Group: Atelier Repertory Company

Director: Kuljeet Singh


Kuchh Afsane

Dramatization: Atelier

Source: Manto

Recommended: 4 stars


Khusar Phusar

Adaptation: Sidhant Mago

Dramatist: Neil Simon


In an encouraging development for inter-metropolis theatrical interaction, Atelier Repertory Company of Delhi exchanged visits with our own Padatik under a joint initiative named Sanjh, bringing down two productions directed by Kuljeet Singh in Hindi and Urdu this week.

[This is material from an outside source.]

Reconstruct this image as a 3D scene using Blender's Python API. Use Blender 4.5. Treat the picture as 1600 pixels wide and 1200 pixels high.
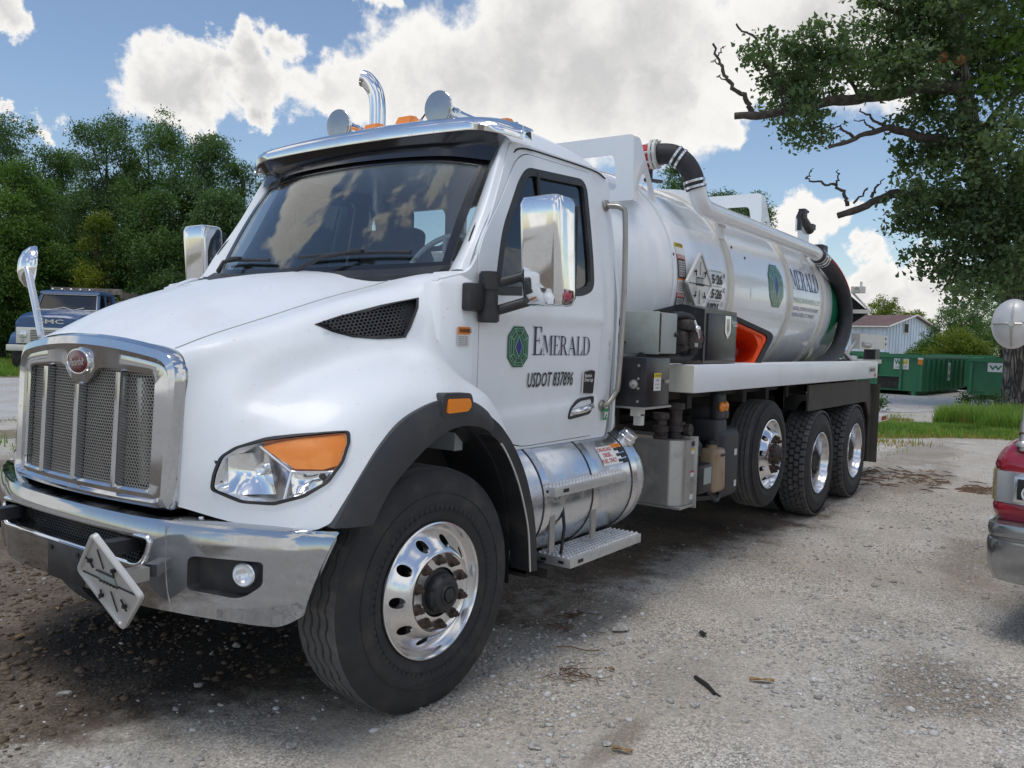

Kuchh Afsane delivered the greater punch, as Atelier dramatized six of Saadat Hasan Manto’s famous short stories, all prosecuted for obscenity in either India or Pakistan. Singh began with Dhuan, about a schoolboy’s initiation into sexuality at home, then quite innovatively communicated Bu without words, showing the man’s feelings about the one girl he cannot forget. Kali Salwar (in the photograph) captured the innocent woman’s betrayal by her lover, while Thanda Gosht and Khol Do set during communal riots evoked the horror of assault. Upar Niche aur Darmian concluded with Manto’s light narrative of a nawab and begum reading Lady Chatterley’s Lover confiscated from their son.


Unlike most directors of Manto, Singh displays exemplary restraint by abjuring scenes of in-your-face violence, relying on subtlety and suggestion instead. He particularly expresses Manto’s sensuality with tactile delicacy, taking extensive time to linger over some descriptions (as in Dhuan and Bu). The unimaginably terrifying irony in Khol Do after the teenager’s rescue creates a proper culmination, but renders the subsequent Upar Niche anticlimactic because of the latter’s levity, comparatively weak acting and poor costumes – it can serve better as a curtain-raiser.

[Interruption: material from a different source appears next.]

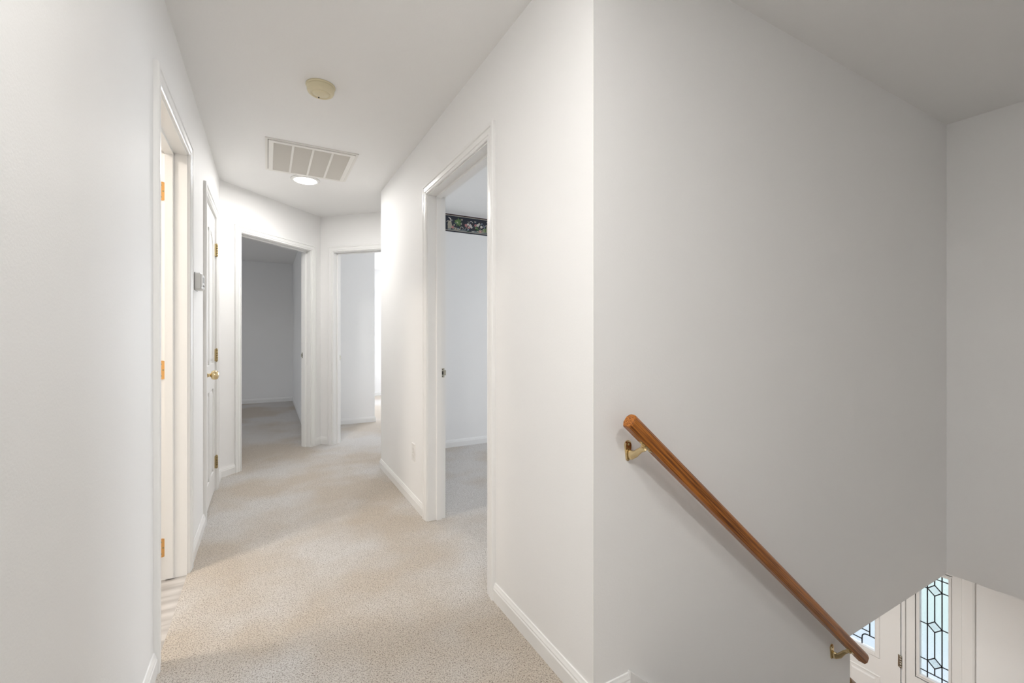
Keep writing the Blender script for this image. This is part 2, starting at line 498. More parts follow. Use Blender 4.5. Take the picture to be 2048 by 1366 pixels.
def door_unit(name, fr, s0, s1, top, label, strike=None, hinges=None, stop_at=(-0.052, -0.087), depth=T, stop=True, hmat=None):
    root = empty(name, fr((s0 + s1) / 2, 0, 0), label, None, None, 'structure')
    r5 = 0.005
    # side casings, mitred
    for sg, sx in ((-1, s0), (1, s1)):
        mb = MB()
        mb.loft([[fr(sx + sg * (r5 + w), o, 0) for w, o in PROF], [fr(sx + sg * (r5 + w), o, top + r5 + w) for w, o in PROF]])
        mb.build('side_casing', M_TRIM, root)
    mb = MB()
    mb.loft([[fr(s0 - (r5 + w), o, top + r5 + w) for w, o in PROF], [fr(s1 + (r5 + w), o, top + r5 + w) for w, o in PROF]])
    mb.build('head_casing', M_TRIM, root)
    for sg, sx in ((-1, s0), (1, s1)):
        mb = MB(); mb.fbox(fr, (sx, 0, -0.006), (sx + sg * J, -depth, top + J))
        jb = mb.build('side_jamb', M_TRIM, root)
        if stop:
            mb = MB()
            a, b_ = stop_at
            pr = [(0, a), (0.008, a), (0.011, a - 0.004), (0.011, b_), (0, b_)]
            mb.loft([[fr(sx - sg * p, q, 0) for p, q in pr], [fr(sx - sg * p, q, top) for p, q in pr]])
            mb.build('door_stop', M_TRIM, root)
    mb = MB(); mb.fbox(fr, (s0, 0, top), (s1, -depth, top + J)); mb.build('head_jamb', M_TRIM, root)
    if stop:
        mb = MB(); a, b_ = stop_at
        mb.fbox(fr, (s0, a, top - 0.011), (s1, b_, top)); mb.build('door_stop', M_TRIM, root)
    if strike:
        side, z, o_a, o_b = strike            # side -1: on s0 jamb, 1: on s1 jamb
        sx = s0 if side < 0 else s1; g = -side
        mb = MB()
        hz = 0.029
        mb.fbox(fr, (sx + g * 0.0, o_a, z - hz), (sx + g * 0.002, o_b + 0.006, z + hz))
        # curved lip towards the room
        lip = [(0.000, o_b + 0.006), (0.002, o_b + 0.006), (0.001, o_b - 0.004), (-0.003, o_b - 0.008), (-0.004, o_b - 0.006)]
        mb.loft([[fr(sx + g * p, q, z - 0.016) for p, q in lip], [fr(sx + g * p, q, z + 0.016) for p, q in lip]])
        st = mb.build('strike_plate', M_STEEL, root, label='metal strike plate')
        om = (o_a + o_b) / 2 + 0.004
        mb = MB()
        mb.fbox(fr, (sx + g * 0.0015, om - 0.007, z - 0.011), (sx + g * 0.0026, om + 0.007, z + 0.011))
        for dz in (-0.021, 0.021):
            mb.lathe([(0.0032, 0.0), (0.0032, 0.001)], fr(sx + g * 0.002, om, z + dz), (fr.d.x * g, fr.d.y * g, 0), 10)
        mb.build('latch_hole', M_DARK, st)
    if hinges:
        side, zs, o_a, o_b = hinges
        sx = s0 if side < 0 else s1; g = -side
        for z in zs:
            mb = MB()
            hz = 0.0445; rr = 0.012
            out = []
            for cx_, cz_, a0 in ((o_a - rr, z + hz - rr, 0), (o_b, z + hz, None), (o_b, z - hz, None), (o_a - rr, z - hz + rr, 270)):
                if a0 is None: out.append((cx_, cz_))
                elif a0 == 0:
                    out += [(cx_ + rr * math.cos(R(q)), cz_ + rr * math.sin(R(q))) for q in (0, 30, 60, 90)]
                else:
                    out += [(cx_ + rr * math.cos(R(q)), cz_ + rr * math.sin(R(q))) for q in (270, 300, 330, 360)]
            mb.prism([fr(sx, p, q) for p, q in out], tuple(fr.d * (g * 0.0025)) + (0,))
            mb.tube([fr(sx + g * 0.003, o_b - 0.004, z - hz), fr(sx + g * 0.003, o_b - 0.004, z + hz)], 0.0055, 10)
            hg = mb.build('hinge', hmat or M_COPPER, root, label='orange-gold hinge leaf')
            for dz, do in ((0.028, 0.010), (0.0, 0.018), (-0.028, 0.010)):
                mb = MB(); mb.lathe([(0.0038, 0.0), (0.0038, 0.0006)], fr(sx + g * 0.0025, (o_a + o_b) / 2 + do - 0.012, z + dz), (fr.d.x * g, fr.d.y * g, 0), 10)
                mb.build('screw', M_BRASS_OLD, hg)
    return root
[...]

Sidhant Mago Indianized Khusar Phusar from Neil Simon’s Rumours; mentioning Simon’s name might have fetched Atelier a larger audience. Rumours is a typical American screwball comedy, therefore not rated highly in Simon’s oeuvre. Four couples arrive to celebrate their friends’ anniversary, to find that the host has accidentally shot himself in the earlobe and the hostess has absconded, so they try to outwit an inquisitive police officer. Inexplicably, Singh assembles only three and a half couples, breaking Simon’s symmetry, edits the knockabout plot a bit too much, and overlooks the Bengali inspector’s totally incorrect Bengali. But the whole cast exhibits perfect pacing and timing, performing like a well-oiled ensemble as demanded in a farce. Since all of them feature in Kuchh Afsane too, their versatility impresses.